Select in channel

Question

The following is one example code for select. I don't understand why the second select doesn't execute the first case? The output seems to be:

messages := make(chan string)
signals := make(chan bool)

// Here's a non-blocking receive. If a value is
// available on `messages` then `select` will take
// the `<-messages` `case` with that value. If not
// it will immediately take the `default` case.
select {
case msg := <-messages:
    fmt.Println("received message", msg)
default:
    fmt.Println("no message received")
}

// A non-blocking send works similarly.
msg := "hi"
select {
case messages <- msg:
    fmt.Println("sent message", msg)
default:
    fmt.Println("no message sent")
}

// We can use multiple `case`s above the `default`
// clause to implement a multi-way non-blocking
// select.

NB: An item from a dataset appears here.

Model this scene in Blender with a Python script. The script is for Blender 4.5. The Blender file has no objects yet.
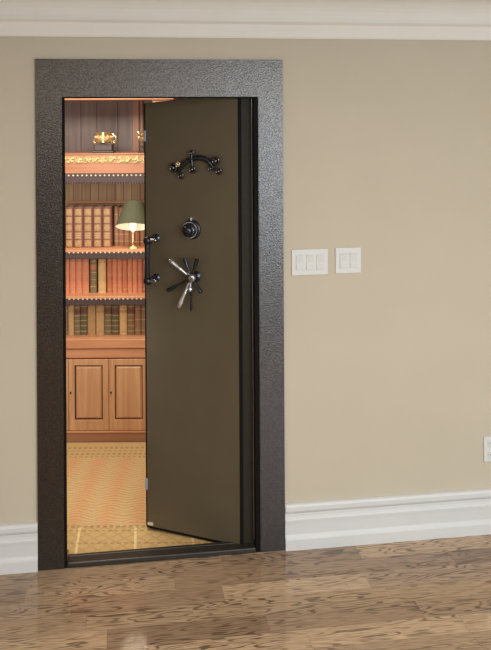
import bpy, bmesh, math, random
from mathutils import Vector, Matrix
random.seed(11)
PI = math.pi
scene = bpy.context.scene
COL = scene.collection
scene.view_settings.view_transform = 'Standard'
scene.view_settings.look = 'None'

# ------------------------------------------------------------------ helpers
def lin(c):
    return tuple(((v/255)/12.92 if v/255 <= .04045 else ((v/255+.055)/1.055)**2.4) for v in c) + (1.0,)

class MB:
    def __init__(self): self.bm = bmesh.new()
    def _add(self, verts, faces):
        vs = [self.bm.verts.new(v) for v in verts]
        out = []
        for f in faces:
            try: out.append(self.bm.faces.new([vs[i] for i in f]))
            except ValueError: pass
        return vs
    def box(self, x0, x1, y0, y1, z0, z1, bev=0, seg=2):
        b = bmesh.new()
        bmesh.ops.create_cube(b, size=1)
        for v in b.verts:
            v.co = Vector((x0+(v.co.x+.5)*(x1-x0), y0+(v.co.y+.5)*(y1-y0), z0+(v.co.z+.5)*(z1-z0)))
        if bev: bmesh.ops.bevel(b, geom=b.edges[:], offset=bev, segments=seg, affect='EDGES', profile=.5)
        self.merge(b); return self
    def merge(self, b, M=None):
        if M is not None: bmesh.ops.transform(b, matrix=M, verts=b.verts[:])
        me = bpy.data.meshes.new('t'); b.to_mesh(me); b.free()
        self.bm.from_mesh(me); bpy.data.meshes.remove(me)
    def cyl(self, p0, p1, r0, r1=None, seg=20, bev=0):
        r1 = r0 if r1 is None else r1
        p0, p1 = Vector(p0), Vector(p1); d = p1-p0; L = d.length
        if bev:
            prof = [(0, 0), (r0-bev, 0), (r0, bev), (r1, L-bev), (r1-bev, L), (0, L)]
        else:
            prof = [(0, 0), (r0, 0), (r1, L), (0, L)]
        self.lathe(prof, seg, Matrix.Translation(p0) @ d.to_track_quat('Z', 'Y').to_matrix().to_4x4()); return self
    def lathe(self, prof, seg=24, M=None):
        M = M or Matrix.Identity(4); rings = []
        for r, z in prof:
            if r < 1e-6: rings.append([self.bm.verts.new(M @ Vector((0, 0, z)))])
            else: rings.append([self.bm.verts.new(M @ Vector((r*math.cos(2*PI*i/seg), r*math.sin(2*PI*i/seg), z))) for i in range(seg)])
        for a, b in zip(rings, rings[1:]):
            for i in range(seg):
                j = (i+1) % seg
                if len(a) == 1 and len(b) == 1: continue
                if len(a) == 1: self.bm.faces.new((a[0], b[j], b[i]))
                elif len(b) == 1: self.bm.faces.new((a[i], a[j], b[0]))
                else: self.bm.faces.new((a[i], a[j], b[j], b[i]))
        return self
    def sphere(self, c, r, sc=(1, 1, 1), seg=16):
        b = bmesh.new(); bmesh.ops.create_uvsphere(b, u_segments=seg, v_segments=max(6, seg//2), radius=r)
        self.merge(b, Matrix.Translation(Vector(c)) @ Matrix.Diagonal((*sc, 1))); return self
    def tube(self, pts, rad, seg=10):
        pts = [Vector(p) for p in pts]
        if not hasattr(rad, '__len__'): rad = [rad]*len(pts)
        rings = []; ref = None
        for i, p in enumerate(pts):
            t = (pts[min(i+1, len(pts)-1)]-pts[max(i-1, 0)]).normalized()
            if ref is None: ref = t.orthogonal().normalized()
            n = (ref - t*ref.dot(t)).normalized(); ref = n; b = t.cross(n)
            rings.append([self.bm.verts.new(p+rad[i]*(n*math.cos(2*PI*k/seg)+b*math.sin(2*PI*k/seg))) for k in range(seg)])
        for a, c in zip(rings, rings[1:]):
            for k in range(seg):
                j = (k+1) % seg; self.bm.faces.new((a[k], a[j], c[j], c[k]))
        self.bm.faces.new(rings[0][::-1]); self.bm.faces.new(rings[-1]); return self
    def torus(self, c, R, r, axis='Y', seg=18, rs=8, stretch=1):
        ring = []
        for i in range(seg):
            a = 2*PI*i/seg; row = []
            for k in range(rs):
                b = 2*PI*k/rs; q = R+r*math.cos(b)
                p = (q*math.cos(a), r*math.sin(b), q*math.sin(a)*stretch) if axis == 'Y' else (q*math.cos(a), q*math.sin(a), r*math.sin(b))
                row.append(self.bm.verts.new(Vector(c)+Vector(p)))
            ring.append(row)
        for i in range(seg):
            for k in range(rs):
                self.bm.faces.new((ring[i][k], ring[i][(k+1) % rs], ring[(i+1) % seg][(k+1) % rs], ring[(i+1) % seg][k]))
        return self
    def prism_x(self, prof, x0, x1):
        n = len(prof)
        v = [(x0, y, z) for y, z in prof]+[(x1, y, z) for y, z in prof]
        self._add(v, [tuple(range(n)), tuple(range(2*n-1, n-1, -1))]+[(i, i+n, (i+1) % n+n, (i+1) % n) for i in range(n)]); return self
    def prism_z(self, poly, z0, z1):
        n = len(poly)
        v = [(x, y, z0) for x, y in poly]+[(x, y, z1) for x, y in poly]
        self._add(v, [tuple(range(n-1, -1, -1)), tuple(range(n, 2*n))]+[(i, (i+1) % n, (i+1) % n+n, i+n) for i in range(n)]); return self
    def build(self, name, mat, parent=None, smooth=False, loc=None, rotz=None):
        bmesh.ops.recalc_face_normals(self.bm, faces=self.bm.faces[:])
        me = bpy.data.meshes.new(name); self.bm.to_mesh(me); self.bm.free()
        if smooth:
            for p in me.polygons: p.use_smooth = True
            try: me.set_sharp_from_angle(angle=math.radians(40))
            except Exception: pass
        o = bpy.data.objects.new(name, me); COL.objects.link(o)
        me.materials.append(mat)
        if parent: o.parent = parent
        if loc: o.location = loc
        if rotz is not None: o.rotation_euler = (0, 0, rotz)
        return o

def tag(o, label=None, cat=None, group=None, kind=None):
    for k, v in (('label', label), ('category', cat), ('group', group), ('kind', kind)):
        if v: o[k] = v
    return o
def thing(name, label, cat, loc, rotz=0, group=None):
    o = bpy.data.objects.new(name, None); COL.objects.link(o); o.empty_display_size = .05
    o.location = loc; o.rotation_euler = (0, 0, rotz)
    return tag(o, label, cat, group)

# ------------------------------------------------------------------ materials
def new_mat(name):
    m = bpy.data.materials.new(name); m.use_nodes = True
    nt = m.node_tree; return m, nt, nt.nodes['Principled BSDF']
def N(nt, typ, **kw):
    n = nt.nodes.new(typ)
    for k, v in kw.items():
        if k in n.inputs.keys(): n.inputs[k].default_value = v
        else: setattr(n, k, v)
    return n
def L(nt, a, b): nt.links.new(a, b)
def ramp(nt, fac, stops):
    r = nt.nodes.new('ShaderNodeValToRGB'); L(nt, fac, r.inputs[0])
    e = r.color_ramp.elements
    while len(e) < len(stops): e.new(.5)
    for q, (p, c) in zip(e, stops): q.position = p; q.color = c
    return r.outputs[0]
def math_(nt, op, a, b=None, c=None):
    n = nt.nodes.new('ShaderNodeMath'); n.operation = op
    for i, v in enumerate((a, b, c)):
        if v is None: continue
        if isinstance(v, (int, float)): n.inputs[i].default_value = v
        else: L(nt, v, n.inputs[i])
    return n.outputs[0]
def mix(nt, fac, a, b, mode='MIX'):
    n = nt.nodes.new('ShaderNodeMix'); n.data_type = 'RGBA'; n.blend_type = mode
    for i, v in ((0, fac), (6, a), (7, b)):
        if isinstance(v, (int, float, tuple)): n.inputs[i].default_value = v
        else: L(nt, v, n.inputs[i])
    return n.outputs[2]
def coords(nt, scale=(1, 1, 1)):
    t = nt.nodes.new('ShaderNodeTexCoord'); m = nt.nodes.new('ShaderNodeMapping'); m.inputs['Scale'].default_value = scale
    L(nt, t.outputs['Object'], m.inputs[0]); return m.outputs[0]
def flat(name, rgb, rough=.5, metal=0, var=.06, nscale=40, bump=0, spec=.5, coat=0):
    m, nt, p = new_mat(name)
    c = coords(nt); n = N(nt, 'ShaderNodeTexNoise', Scale=nscale, Detail=4); L(nt, c, n.inputs['Vector'])
    b = lin(rgb)
    lo = tuple(x*(1-var) for x in b[:3])+(1,); hi = tuple(min(1, x*(1+var)) for x in b[:3])+(1,)
    L(nt, ramp(nt, n.outputs[0], [(.3, lo), (.7, hi)]), p.inputs['Base Color'])
    p.inputs['Roughness'].default_value = rough; p.inputs['Metallic'].default_value = metal
    p.inputs['Specular IOR Level'].default_value = spec
    if coat: p.inputs['Coat Weight'].default_value = coat; p.inputs['Coat Roughness'].default_value = .1
    if bump:
        bn = N(nt, 'ShaderNodeBump', Strength=bump, Distance=.002); L(nt, n.outputs[0], bn.inputs['Height']); L(nt, bn.outputs[0], p.inputs['Normal'])
    return m
def wood(name, dark, light, axis='z', rough=.45, fine=90, contrast=(.3, .7)):
    m, nt, p = new_mat(name)
    s = {'x': (1.2, 22, 22), 'z': (22, 22, 1.2), 'y': (22, 1.2, 22)}[axis]
    c = coords(nt, s); n = N(nt, 'ShaderNodeTexNoise', Scale=1.6, Detail=6, Distortion=.6); L(nt, c, n.inputs['Vector'])
    L(nt, ramp(nt, n.outputs[0], [(contrast[0], lin(dark)), (contrast[1], lin(light))]), p.inputs['Base Color'])
    p.inputs['Roughness'].default_value = rough
    return m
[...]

Here we attempt non-blocking receives
// on both `messages` and `signals`.
select {
case msg := <-messages:
    fmt.Println("received message", msg)
case sig := <-signals:
    fmt.Println("received signal", sig)
default:
    fmt.Println("no activity")
}

After I run the code, the output:

no message received
no message sent
no activity

Updated: I know why the second select goes to default now. What about the third one?

Answer 1

messages is unbuffered, and no other Go routine is blocked waiting for something to be received. Since the send operation will block, the default case is executed.

Compare this to the behaviour of a buffered channel or when another Go routine is blocked reading on the channel .

From the language specification :

2. If one or more of the communications can proceed, a single one that can proceed is chosen via a uniform pseudo-random selection. Otherwise, if there is a default case, that case is chosen.